Durante sua curta estadia na capital, Jesus ensinava diariamente no templo. Enquanto isso, representantes dos principais grupos e movimentos político-religiosos faziam-lhe perguntas maliciosas, com o objetivo de vê-lo cair em contradição e, assim, antecipar sua condenação. O texto deste domingo narra uma discussão sobre a Lei, embora o interlocutor desse episódio não seja malicioso, como os anteriores (Mc 12,13-27). Trata-se de um mestre da Lei, que fez a seguinte pergunta: “Qual é o primeiro de todos os mandamentos?” (v. 28). É pergunta muito significativa e, ao mesmo tempo, complexa; em torno dela, giravam muitos debates nos círculos rabínicos da época. É significativa porque visa esclarecer qual mandamento deve ser observado com maior fidelidade; é complexa porque os rabinos tinham catalogado 613 preceitos na Lei – portanto, era difícil escolher um entre tantos. Entre os fariseus, por exemplo, predominava a opinião de que o mandamento mais importante era o preceito sabático, pois alegavam que o próprio Deus tinha guardado esse mandamento (Gn 2,2-3; Ex 20,8-11; Dt 5,12-15). Outros grupos consideravam todos os mandamentos iguais em importância, sem atribuir-lhes uma hierarquia.

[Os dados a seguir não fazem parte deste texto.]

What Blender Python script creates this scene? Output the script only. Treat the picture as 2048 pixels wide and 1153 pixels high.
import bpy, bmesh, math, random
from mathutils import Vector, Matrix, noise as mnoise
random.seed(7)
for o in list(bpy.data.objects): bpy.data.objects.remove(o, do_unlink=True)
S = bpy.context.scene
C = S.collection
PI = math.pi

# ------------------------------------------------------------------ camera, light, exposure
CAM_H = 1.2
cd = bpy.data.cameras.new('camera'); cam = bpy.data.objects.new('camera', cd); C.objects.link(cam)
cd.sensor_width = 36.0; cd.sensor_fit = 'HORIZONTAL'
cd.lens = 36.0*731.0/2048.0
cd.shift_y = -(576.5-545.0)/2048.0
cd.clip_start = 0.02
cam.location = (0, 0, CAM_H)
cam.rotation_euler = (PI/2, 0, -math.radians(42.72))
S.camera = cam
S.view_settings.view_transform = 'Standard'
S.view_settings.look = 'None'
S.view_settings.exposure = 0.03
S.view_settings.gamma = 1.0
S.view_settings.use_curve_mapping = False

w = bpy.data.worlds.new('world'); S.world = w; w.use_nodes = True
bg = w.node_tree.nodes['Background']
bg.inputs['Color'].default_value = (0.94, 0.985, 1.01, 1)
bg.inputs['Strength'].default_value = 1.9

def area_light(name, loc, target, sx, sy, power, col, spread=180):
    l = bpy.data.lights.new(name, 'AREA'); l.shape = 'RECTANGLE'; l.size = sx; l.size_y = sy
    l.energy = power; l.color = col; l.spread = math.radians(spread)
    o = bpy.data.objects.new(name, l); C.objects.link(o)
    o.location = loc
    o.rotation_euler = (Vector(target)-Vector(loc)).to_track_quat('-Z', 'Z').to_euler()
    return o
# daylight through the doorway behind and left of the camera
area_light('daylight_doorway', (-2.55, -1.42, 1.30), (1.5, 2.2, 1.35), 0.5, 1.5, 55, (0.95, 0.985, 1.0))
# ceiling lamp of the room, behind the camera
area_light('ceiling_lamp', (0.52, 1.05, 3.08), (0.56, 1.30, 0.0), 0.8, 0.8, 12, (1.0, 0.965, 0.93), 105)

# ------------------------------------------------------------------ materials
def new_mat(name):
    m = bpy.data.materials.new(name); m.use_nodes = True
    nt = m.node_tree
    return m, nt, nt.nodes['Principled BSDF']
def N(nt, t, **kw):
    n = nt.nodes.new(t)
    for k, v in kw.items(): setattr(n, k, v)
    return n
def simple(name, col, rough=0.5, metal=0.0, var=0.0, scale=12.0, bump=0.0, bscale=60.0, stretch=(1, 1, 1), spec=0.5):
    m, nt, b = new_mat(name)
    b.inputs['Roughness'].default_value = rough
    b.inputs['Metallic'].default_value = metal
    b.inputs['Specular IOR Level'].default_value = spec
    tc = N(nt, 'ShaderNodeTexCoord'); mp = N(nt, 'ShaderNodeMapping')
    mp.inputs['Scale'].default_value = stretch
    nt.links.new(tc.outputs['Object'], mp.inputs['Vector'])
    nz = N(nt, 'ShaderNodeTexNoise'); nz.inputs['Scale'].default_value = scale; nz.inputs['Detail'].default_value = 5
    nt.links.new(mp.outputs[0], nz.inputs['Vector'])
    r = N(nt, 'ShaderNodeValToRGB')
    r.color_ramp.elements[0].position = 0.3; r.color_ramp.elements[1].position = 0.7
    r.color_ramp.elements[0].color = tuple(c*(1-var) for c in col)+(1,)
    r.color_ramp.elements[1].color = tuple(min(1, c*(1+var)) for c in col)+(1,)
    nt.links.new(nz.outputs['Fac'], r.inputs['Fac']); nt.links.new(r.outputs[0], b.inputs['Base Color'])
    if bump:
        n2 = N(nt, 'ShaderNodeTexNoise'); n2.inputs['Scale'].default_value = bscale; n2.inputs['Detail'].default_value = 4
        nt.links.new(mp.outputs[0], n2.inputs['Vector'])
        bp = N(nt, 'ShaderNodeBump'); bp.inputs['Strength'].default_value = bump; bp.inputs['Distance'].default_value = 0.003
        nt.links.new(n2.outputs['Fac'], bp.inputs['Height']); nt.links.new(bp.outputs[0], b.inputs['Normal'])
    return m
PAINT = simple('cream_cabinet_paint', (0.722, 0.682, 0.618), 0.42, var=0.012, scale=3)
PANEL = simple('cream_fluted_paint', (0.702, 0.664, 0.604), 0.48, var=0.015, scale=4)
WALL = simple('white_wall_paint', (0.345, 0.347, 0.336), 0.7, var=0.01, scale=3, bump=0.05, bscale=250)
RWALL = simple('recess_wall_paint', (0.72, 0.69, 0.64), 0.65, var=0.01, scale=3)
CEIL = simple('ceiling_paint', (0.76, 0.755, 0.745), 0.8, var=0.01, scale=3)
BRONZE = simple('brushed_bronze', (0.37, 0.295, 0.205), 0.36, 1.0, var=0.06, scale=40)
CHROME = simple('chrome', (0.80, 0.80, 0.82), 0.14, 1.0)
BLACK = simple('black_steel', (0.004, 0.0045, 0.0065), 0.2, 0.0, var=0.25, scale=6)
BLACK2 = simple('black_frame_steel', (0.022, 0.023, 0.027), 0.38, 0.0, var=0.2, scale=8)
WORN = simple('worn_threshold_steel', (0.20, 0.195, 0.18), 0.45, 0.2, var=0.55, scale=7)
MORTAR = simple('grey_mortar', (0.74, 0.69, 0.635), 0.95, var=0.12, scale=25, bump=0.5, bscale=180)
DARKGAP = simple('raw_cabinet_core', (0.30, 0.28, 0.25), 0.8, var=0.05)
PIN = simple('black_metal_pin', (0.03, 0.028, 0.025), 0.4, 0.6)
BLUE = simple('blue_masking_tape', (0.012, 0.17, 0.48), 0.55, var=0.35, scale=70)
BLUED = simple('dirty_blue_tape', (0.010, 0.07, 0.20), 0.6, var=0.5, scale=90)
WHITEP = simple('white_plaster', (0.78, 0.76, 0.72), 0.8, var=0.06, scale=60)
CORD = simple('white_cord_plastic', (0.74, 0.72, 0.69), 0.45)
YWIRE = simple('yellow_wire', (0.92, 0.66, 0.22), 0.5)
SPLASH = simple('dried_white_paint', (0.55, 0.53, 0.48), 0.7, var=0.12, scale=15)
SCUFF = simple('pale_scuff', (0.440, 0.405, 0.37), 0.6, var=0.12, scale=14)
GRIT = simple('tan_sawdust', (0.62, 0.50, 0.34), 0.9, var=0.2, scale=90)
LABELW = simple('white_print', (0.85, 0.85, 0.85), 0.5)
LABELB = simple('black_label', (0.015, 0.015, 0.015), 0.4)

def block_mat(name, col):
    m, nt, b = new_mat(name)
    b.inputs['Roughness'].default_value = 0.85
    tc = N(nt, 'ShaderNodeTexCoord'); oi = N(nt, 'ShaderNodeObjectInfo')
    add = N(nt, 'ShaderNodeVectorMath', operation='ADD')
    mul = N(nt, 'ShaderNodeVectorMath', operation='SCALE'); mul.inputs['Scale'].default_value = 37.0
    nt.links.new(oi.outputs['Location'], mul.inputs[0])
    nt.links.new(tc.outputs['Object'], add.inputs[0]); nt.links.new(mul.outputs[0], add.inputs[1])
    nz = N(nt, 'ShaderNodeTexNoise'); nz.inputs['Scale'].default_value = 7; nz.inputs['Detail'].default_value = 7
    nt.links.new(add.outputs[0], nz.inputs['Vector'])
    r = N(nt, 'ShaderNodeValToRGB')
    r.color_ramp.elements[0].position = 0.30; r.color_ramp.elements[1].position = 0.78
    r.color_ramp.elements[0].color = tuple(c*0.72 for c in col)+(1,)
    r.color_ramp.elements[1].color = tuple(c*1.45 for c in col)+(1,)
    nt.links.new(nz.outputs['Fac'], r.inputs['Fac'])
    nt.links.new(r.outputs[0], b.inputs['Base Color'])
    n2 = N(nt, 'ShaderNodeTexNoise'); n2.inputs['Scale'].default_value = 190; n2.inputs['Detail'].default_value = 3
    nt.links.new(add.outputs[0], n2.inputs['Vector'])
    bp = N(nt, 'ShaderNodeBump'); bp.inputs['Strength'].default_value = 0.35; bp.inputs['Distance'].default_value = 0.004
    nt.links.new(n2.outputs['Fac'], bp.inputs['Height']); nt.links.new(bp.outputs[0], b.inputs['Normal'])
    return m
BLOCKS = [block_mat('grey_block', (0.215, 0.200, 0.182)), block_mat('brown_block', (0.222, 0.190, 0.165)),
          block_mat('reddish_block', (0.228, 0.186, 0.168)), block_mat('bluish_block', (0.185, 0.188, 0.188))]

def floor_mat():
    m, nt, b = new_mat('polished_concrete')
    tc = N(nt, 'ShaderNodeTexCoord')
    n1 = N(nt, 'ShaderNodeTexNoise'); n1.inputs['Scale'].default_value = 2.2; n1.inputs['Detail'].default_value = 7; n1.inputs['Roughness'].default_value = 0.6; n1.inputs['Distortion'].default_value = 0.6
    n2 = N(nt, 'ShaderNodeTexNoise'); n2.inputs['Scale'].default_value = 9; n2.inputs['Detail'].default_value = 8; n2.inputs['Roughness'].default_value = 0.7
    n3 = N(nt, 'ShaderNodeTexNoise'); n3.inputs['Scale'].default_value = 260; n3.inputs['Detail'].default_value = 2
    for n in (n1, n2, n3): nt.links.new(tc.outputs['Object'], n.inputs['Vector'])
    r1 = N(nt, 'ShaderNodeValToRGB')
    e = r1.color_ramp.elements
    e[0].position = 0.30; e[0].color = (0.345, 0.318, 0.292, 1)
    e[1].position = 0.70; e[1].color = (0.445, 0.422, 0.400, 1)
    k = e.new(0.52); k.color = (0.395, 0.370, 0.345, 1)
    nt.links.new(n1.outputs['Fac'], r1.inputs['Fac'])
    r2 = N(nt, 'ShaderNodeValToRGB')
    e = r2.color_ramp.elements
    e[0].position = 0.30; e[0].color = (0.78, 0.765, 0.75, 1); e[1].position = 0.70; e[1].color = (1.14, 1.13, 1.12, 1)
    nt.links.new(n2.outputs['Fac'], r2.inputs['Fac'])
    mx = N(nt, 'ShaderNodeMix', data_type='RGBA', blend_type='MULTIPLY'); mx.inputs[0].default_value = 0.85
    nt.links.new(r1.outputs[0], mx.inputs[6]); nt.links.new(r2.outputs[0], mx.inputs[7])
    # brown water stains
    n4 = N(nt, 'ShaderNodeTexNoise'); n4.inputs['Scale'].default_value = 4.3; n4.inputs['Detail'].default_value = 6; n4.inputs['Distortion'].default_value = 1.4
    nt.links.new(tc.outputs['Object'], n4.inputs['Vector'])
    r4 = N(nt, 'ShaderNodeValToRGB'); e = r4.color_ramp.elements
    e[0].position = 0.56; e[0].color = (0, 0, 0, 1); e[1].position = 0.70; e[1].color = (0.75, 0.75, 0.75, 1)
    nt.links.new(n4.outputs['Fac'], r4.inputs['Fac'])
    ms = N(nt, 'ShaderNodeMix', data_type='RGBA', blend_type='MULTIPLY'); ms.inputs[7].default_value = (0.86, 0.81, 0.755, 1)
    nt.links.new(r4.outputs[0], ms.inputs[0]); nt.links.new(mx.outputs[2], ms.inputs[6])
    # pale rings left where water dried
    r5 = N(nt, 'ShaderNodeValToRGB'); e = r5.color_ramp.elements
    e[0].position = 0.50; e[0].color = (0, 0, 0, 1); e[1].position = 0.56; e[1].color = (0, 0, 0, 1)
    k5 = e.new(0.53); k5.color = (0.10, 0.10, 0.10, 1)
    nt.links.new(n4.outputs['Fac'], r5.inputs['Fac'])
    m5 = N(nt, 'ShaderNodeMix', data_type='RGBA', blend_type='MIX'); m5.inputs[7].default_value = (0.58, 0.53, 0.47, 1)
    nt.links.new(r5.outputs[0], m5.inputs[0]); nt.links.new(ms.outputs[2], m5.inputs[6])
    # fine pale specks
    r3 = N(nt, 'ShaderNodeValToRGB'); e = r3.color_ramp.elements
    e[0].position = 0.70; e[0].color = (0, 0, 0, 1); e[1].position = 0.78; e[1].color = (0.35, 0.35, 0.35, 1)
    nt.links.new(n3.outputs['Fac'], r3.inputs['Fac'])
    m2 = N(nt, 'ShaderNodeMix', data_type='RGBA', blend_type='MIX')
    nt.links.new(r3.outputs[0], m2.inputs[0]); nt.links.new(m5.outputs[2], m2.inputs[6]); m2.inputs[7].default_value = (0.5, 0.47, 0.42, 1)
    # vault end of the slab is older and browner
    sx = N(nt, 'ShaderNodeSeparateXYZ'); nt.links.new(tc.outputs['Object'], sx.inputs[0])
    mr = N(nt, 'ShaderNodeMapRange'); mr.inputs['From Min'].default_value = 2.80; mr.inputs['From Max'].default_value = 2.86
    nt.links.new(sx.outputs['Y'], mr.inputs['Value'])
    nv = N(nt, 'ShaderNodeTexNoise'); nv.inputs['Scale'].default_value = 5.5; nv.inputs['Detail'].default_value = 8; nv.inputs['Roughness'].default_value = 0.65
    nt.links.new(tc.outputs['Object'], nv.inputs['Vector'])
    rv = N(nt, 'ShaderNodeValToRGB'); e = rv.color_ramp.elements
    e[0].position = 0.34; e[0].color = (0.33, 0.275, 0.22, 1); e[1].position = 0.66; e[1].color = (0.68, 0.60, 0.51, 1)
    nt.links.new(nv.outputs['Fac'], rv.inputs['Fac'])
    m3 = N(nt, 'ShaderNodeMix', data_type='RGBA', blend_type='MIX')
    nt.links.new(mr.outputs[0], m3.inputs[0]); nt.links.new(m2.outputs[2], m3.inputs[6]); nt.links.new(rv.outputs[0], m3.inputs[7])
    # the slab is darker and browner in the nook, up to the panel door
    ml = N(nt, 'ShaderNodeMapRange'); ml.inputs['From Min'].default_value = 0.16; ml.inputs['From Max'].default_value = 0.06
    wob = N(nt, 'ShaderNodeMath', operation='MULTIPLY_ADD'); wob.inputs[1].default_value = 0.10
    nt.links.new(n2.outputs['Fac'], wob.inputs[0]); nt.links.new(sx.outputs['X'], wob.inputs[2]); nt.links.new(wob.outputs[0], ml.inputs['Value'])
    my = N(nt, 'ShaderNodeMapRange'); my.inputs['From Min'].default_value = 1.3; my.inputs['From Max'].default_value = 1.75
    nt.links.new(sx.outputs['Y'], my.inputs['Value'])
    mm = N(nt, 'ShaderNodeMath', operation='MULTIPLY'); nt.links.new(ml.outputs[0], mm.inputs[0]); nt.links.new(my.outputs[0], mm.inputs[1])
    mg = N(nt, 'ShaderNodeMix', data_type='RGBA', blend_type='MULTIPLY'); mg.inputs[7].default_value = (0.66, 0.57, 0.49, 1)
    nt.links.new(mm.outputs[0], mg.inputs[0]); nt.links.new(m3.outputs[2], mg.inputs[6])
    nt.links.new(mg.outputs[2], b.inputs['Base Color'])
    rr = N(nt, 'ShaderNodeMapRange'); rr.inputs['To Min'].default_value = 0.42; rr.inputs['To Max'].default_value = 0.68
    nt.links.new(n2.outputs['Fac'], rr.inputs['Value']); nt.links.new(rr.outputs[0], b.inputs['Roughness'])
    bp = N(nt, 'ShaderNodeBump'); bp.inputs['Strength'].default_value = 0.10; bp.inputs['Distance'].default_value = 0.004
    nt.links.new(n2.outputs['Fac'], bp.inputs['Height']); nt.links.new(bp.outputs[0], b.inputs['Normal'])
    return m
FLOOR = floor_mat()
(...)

Como sempre, a resposta de Jesus vai além do que lhe é perguntado. Para isso, ele recorre a duas passagens do Antigo Testamento (Dt 6,4-5 e Lv 19,38) e formula sua própria síntese, apresentando juntos o primeiro e o segundo mandamentos, como um projeto de vida que revela seu próprio jeito de viver. Assim, propõe o amor a Deus com toda a intensidade do ser da pessoa (v. 29-30) – recorrendo ao núcleo fundamental da fé israelita –, em paralelo ao amor ao próximo como a si mesmo (v. 31), como se fossem as duas faces de uma mesma moeda. O mandamento por excelência é o amor; e este só é verdadeiro quando é destinado simultaneamente a Deus e ao próximo. Talvez essa seja a maior novidade de todo o seu ensinamento.
Reconhecendo a maravilha da resposta de Jesus (v. 32), o mestre da Lei também entra na sua dinâmica e acrescenta uma novidade, não como invenção pessoal, mas como interpretação da mensagem profética (v. 33): amar a Deus e ao próximo, de forma inseparável, é superior a qualquer holocausto e sacrifício (Os 6,6). Diante dessa resposta, Jesus reconhece a sensatez do mestre da Lei, declarando que ele não estava longe do Reino de Deus (v. 34), ou seja, assentindo que ele tinha dado passos importantes para um possível seguimento no futuro. Essa declaração final de Jesus se torna emblemática, porque esse é um dos seus poucos encontros e debates com representantes da religião oficial que não terminam em conflito. Ademais, o episódio em si é também mais um passo importante da catequese de Marcos para sua comunidade: fora do grupo, há pessoas mais dispostas e abertas aos ensinamentos de Jesus do que seus próprios discípulos.
III. PISTAS PARA REFLEXÃO Refletir sobre as leituras, contextualizando-as e mostrando a relação entre elas. Enfatizar bastante a inseparabilidade entre o amor a Deus e o amor ao próximo, como elementos essenciais da fé cristã. Recordar o sacerdócio de Jesus Cristo, com seu amor incondicional ao Pai e à humanidade, como paradigma do agir cristão no mundo. Recordar o dia nacional da juventude, rezando pelos jovens da comunidade, motivando-os a se organizar em grupos e pastorais, enaltecendo a força e o potencial transformador próprios da juventude.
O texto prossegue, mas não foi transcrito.